Living alone in Paris, estranged from his family, suffering from heartbreak and possibly madness, Alioscha Coll works with saintly intensity on what will be his final manuscript: Attila. Once the final words have been written, he vows to end his life, convinced that his existence will lose all purpose.
Told through the viewpoint of a literary critic and journalist, Attila expands Javier Serena’s investigation into artists who remained dedicated to their art, to their aesthetic vision in the face of complete dismissal by the publishing world and reading public. In the case of Last Words on Earth and Ricardo Funes (the stand in for Bolaño in that novel), things work out and he briefly becomes the star of the literary world—could the same happen for Alioscha Coll?
PUBLISHERS WEEKLY
The devastating latest from Serena (Last Days on Earth) centers on an uncompromising 40-something Catalan writer named Alioscha (a thinly veiled Aliocha Coll) in his final years.

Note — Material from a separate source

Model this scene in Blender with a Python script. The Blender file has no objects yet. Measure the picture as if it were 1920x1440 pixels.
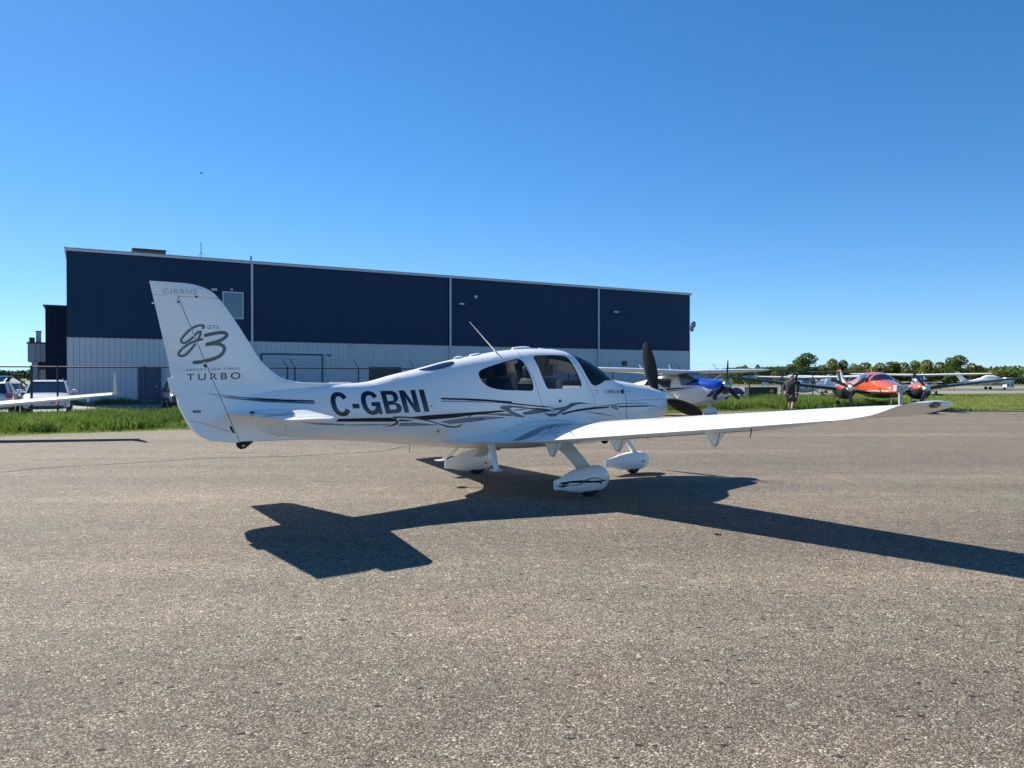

Alioscha and his painter wife, Élene, leave Barcelona for Paris, where Alioscha applies himself with "monastic discipline" to his novel Attila, which is made up of a "long and chaotic discourse of impossible verses and nonsensical paragraphs." The unnamed narrator, a journalist friend of Alioscha's, reveals early on that Alioscha will complete Attila just days before his suicide. Gradually, Alioscha's work consumes him, and he becomes a "stranger among the living," trapped in his own "asphyxiating labyrinth." Élene leaves him in the middle of the night, and his wealthy father, who supports him financially and wants him to return to Spain, cuts him off. To make ends meet, Alioscha collects garbage and works at a nursing home on the outskirts of the city. As he descends further into squalor and madness, his cousin Carlos and the narrator travel regularly from Spain to Paris to offer him company and, they hope, salvation. This clear-eyed portrait sheds welcome light on Coll and his challenging masterpiece. It's a gut-wrenching reckoning with the pain and glory of making art.